Kompresory - jak sugeruje ich nazwa - służą do kompresowania dźwięku, czyli jeśli przekracza on zadany próg, jest "ściskany" w odpowiednim stopniu (odpowiednim - czyli w zależności od ustawionych parametrów). M-Compressor ma możliwość pójścia w drugą stronę - jeśli sygnał spadnie poniżej zadanego progu, zostanie pogłośniony. Można tu zatem doprowadzić do sporego zmniejszenia dynamiki - ciche sygnały będą pogłaśniane, głośne - ściszane, a całość nagrania - "prasowana" z obu stron. To również nie jest ani wada, ani zaleta, ale po prostu cecha. Każdy z typów kompresji jest opcjonalny, więc jeśli tylko potrzebujemy pogłaśniać, nie musimy kompresować.

Jako że nie mamy wpływu na definiowanie progów dla poszczególnych częstotliwości, autorzy wtyczki dali nam do dyspozycji możliwość kompresji "przechyłowej" - dzięki parametrom Tilt i Tilt Centre możemy sprawić, że jedna część pasma będzie poddawana działaniu wtyczki bardziej, a druga - mniej. Tilt Centre definiuje częstotliwość "obrotu" przechyłu, a Tilt - jego kąt (czyli siłę).

Mnie, jak to zwykle, spodobała się funkcja Auto Gain, dzięki której można łatwo posłuchać różnic między sygnałem obrobionym i nieobrobionym.

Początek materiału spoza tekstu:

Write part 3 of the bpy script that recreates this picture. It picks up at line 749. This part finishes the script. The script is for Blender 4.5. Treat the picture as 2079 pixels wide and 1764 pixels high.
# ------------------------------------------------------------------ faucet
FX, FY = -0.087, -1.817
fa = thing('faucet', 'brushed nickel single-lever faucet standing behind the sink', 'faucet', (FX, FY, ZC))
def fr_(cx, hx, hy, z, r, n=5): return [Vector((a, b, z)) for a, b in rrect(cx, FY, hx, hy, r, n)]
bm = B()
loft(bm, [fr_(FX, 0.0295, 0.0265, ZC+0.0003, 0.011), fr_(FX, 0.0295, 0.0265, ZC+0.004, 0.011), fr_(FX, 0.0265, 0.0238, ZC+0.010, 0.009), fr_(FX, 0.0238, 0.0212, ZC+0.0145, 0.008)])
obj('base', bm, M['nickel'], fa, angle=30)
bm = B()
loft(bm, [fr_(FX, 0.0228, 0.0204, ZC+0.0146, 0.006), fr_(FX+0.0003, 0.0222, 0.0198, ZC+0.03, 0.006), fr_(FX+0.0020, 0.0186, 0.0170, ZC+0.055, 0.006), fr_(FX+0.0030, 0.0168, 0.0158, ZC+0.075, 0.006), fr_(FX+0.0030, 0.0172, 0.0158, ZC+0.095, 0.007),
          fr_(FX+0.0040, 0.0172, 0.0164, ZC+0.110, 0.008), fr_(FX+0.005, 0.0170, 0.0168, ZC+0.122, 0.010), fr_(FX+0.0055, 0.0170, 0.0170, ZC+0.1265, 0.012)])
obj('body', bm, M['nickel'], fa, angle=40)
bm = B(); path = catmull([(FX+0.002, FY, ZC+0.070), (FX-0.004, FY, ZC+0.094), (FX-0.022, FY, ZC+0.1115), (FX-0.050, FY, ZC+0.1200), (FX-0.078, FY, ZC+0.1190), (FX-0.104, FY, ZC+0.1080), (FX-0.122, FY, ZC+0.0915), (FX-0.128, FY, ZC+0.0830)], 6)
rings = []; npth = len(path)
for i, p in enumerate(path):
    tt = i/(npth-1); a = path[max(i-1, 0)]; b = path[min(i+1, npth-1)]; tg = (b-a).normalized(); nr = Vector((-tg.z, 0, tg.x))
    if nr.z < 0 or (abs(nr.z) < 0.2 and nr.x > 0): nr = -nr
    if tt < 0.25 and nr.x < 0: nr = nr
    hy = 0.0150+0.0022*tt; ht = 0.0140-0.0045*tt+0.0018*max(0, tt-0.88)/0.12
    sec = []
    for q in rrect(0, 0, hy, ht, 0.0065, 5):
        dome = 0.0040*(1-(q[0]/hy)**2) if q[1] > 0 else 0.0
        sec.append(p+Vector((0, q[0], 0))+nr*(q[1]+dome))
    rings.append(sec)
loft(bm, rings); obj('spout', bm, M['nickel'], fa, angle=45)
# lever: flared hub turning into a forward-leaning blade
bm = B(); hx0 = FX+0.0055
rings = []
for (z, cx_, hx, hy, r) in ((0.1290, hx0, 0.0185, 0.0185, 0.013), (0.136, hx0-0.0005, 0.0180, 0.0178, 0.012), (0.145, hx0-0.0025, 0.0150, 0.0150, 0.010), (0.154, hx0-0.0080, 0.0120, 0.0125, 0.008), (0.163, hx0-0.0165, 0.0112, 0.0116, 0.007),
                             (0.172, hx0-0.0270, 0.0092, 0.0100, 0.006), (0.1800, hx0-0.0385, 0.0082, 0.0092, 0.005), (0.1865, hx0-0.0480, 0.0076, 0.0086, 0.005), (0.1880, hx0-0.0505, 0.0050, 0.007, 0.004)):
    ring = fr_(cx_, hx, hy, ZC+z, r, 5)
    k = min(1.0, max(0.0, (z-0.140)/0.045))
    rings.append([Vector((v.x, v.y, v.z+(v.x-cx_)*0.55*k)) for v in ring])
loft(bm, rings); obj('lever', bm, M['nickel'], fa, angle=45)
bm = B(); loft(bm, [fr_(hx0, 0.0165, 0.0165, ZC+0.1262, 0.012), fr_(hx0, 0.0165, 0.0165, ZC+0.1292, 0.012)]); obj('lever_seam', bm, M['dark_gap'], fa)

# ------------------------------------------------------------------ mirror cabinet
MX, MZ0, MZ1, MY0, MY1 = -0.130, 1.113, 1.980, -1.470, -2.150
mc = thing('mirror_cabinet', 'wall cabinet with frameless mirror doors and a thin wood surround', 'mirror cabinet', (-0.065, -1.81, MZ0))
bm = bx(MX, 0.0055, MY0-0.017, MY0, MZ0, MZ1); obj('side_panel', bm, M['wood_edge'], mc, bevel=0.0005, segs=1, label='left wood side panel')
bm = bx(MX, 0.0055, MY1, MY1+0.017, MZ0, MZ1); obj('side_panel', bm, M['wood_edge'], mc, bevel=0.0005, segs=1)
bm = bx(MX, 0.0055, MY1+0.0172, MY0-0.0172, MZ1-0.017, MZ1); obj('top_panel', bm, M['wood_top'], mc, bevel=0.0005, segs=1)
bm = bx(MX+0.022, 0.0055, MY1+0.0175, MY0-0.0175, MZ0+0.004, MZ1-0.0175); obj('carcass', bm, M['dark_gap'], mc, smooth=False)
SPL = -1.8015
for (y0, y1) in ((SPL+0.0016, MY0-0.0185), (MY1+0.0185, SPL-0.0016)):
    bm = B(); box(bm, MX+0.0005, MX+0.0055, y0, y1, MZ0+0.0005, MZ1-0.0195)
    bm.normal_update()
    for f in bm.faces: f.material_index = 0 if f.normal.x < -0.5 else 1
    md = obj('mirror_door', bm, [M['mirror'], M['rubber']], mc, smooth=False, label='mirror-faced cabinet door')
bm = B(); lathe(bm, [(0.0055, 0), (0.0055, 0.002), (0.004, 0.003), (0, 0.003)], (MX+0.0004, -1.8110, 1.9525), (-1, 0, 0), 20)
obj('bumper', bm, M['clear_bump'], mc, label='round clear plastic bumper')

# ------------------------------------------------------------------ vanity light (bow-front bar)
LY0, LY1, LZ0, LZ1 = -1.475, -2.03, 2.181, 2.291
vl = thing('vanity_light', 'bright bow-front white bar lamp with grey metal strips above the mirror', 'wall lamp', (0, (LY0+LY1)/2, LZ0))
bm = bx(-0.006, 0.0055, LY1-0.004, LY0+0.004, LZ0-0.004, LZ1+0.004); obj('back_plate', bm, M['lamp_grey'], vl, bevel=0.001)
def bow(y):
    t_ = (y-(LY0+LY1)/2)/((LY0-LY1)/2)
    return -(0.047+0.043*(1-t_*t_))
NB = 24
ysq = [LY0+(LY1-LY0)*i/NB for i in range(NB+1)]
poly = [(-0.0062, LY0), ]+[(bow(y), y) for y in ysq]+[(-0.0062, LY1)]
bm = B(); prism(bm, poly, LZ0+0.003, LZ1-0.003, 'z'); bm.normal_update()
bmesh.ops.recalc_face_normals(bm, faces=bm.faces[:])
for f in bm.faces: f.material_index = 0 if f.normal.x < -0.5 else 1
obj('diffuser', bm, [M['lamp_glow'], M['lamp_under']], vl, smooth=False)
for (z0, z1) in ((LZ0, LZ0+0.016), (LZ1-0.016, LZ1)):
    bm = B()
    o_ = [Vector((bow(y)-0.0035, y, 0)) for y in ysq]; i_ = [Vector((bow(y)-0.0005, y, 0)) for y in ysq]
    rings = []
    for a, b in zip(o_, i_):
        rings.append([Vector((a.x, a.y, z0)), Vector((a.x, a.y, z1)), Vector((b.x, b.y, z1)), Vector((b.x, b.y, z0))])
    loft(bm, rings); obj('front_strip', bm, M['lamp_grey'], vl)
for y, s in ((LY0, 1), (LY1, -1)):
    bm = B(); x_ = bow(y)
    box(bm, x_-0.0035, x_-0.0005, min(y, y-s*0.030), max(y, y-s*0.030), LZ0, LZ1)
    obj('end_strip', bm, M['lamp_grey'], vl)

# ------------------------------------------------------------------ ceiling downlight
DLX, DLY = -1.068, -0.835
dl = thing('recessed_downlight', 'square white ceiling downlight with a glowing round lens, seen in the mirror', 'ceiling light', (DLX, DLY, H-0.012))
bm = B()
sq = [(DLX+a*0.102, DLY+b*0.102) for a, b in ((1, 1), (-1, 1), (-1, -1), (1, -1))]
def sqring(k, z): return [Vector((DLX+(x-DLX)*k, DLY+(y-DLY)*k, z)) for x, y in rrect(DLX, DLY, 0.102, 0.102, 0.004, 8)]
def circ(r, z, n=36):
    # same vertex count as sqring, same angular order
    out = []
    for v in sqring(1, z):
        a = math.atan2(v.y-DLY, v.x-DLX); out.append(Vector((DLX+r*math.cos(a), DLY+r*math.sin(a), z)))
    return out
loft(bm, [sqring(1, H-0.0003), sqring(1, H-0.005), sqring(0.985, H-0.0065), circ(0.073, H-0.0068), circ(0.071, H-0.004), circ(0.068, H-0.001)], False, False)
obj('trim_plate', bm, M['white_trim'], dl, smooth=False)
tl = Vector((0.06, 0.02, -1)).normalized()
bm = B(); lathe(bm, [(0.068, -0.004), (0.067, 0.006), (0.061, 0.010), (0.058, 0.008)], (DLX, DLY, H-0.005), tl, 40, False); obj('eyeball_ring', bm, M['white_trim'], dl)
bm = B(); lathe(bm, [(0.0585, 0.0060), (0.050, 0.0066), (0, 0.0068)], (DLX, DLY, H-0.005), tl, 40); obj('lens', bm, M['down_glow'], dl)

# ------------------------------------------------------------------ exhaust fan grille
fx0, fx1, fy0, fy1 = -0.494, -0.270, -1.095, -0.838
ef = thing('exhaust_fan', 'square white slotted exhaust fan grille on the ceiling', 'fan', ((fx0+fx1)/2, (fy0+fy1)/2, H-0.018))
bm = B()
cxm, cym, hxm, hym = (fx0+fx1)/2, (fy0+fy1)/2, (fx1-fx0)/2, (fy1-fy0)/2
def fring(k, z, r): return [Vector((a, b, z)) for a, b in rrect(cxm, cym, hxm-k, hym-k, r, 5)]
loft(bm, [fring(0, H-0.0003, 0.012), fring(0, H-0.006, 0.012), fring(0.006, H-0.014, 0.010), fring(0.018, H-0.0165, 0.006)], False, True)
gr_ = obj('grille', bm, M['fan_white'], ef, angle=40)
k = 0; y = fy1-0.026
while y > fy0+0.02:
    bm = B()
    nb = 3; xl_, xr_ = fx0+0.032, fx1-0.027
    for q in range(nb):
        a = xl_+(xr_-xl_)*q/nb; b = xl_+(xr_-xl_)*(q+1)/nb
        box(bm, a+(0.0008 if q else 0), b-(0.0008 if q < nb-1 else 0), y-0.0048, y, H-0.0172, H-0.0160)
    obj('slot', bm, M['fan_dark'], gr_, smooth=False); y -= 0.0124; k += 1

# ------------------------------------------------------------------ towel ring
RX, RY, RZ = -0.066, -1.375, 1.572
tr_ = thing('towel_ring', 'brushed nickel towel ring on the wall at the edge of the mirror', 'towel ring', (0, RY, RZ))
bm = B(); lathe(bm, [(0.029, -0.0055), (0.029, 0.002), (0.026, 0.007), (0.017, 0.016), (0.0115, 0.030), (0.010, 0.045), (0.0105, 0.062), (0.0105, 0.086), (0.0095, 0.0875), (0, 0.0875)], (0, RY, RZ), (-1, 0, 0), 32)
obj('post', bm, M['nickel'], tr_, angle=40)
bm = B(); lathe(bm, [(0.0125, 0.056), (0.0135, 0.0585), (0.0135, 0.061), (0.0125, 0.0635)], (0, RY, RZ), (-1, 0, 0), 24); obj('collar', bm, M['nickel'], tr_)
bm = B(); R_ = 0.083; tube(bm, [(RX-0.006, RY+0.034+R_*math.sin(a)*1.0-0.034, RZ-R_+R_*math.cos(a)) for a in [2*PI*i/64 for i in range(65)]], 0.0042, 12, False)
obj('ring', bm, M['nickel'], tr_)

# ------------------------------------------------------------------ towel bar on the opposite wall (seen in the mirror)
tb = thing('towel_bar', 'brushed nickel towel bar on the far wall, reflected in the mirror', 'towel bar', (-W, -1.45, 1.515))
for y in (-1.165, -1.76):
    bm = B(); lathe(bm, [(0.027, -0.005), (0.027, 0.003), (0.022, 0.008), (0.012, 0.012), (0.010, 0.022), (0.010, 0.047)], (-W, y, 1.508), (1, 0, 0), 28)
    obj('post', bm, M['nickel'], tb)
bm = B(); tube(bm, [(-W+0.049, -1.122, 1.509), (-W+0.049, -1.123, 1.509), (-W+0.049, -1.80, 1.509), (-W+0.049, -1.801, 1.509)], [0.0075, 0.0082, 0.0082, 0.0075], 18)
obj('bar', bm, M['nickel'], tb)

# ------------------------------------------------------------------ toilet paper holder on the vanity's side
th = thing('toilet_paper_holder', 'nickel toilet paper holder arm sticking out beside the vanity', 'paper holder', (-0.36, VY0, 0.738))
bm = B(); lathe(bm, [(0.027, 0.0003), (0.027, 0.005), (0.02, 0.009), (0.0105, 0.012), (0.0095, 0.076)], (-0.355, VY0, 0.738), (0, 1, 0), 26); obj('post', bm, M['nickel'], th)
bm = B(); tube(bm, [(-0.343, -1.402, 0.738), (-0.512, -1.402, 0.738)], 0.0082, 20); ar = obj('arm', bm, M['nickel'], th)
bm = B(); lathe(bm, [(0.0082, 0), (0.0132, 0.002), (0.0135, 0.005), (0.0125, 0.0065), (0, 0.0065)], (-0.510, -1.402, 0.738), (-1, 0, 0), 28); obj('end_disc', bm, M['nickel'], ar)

Moim zdaniem bardzo upraszcza to usłyszenie różnic, które wprowadza kompresja, a te bywają dość subtelne, szczególnie podczas obróbki głosu lektorskiego.

Pogromca LA2A?

Od kiedy w styczniu wróciłem do audiobooków, moim głównym kompresorem stał się Universal Audio LA-2A. Przyznam jednak, że po usłyszeniu tego, jak brzmi kompresja z M-Compressor, naprawdę zastanawiam się, czy nie przejść na tę wtyczkę.

Przede wszystkim podoba mi się "przezroczystość" kompresji spektralnej - fakt wpływania w różny sposób na różne pasma jest zauważalny i podoba mi się. Minimalizuje się w ten sposób np. przykry efekt pogłaśniania sybilantów po kompresji, zwłaszcza jeśli zastosuje się odpowiednie "przechylenie".

Tak czy owak, wersję testową można obadać, dlaczego nie, chociaż to jest taki raczej delikatny kompresor dla gotowych nagrań. Czy wart 149 dolarow? Od czasu afery z "edycją limitowaną" firma Techivation zaczęła się mocno cenić, więc trudno mi doradzać - ja sam zakupiłem M-Compressor za ok. 20 dolarów z uwagi na promocyjną cenę i sporą liczbę już posiadanych wtyczek. Czy wydałbym 149 dolarów? Chyba nie, ale radzę przetestować - być może to będzie dla Was właśnie TEN kompresor, który pokochacie?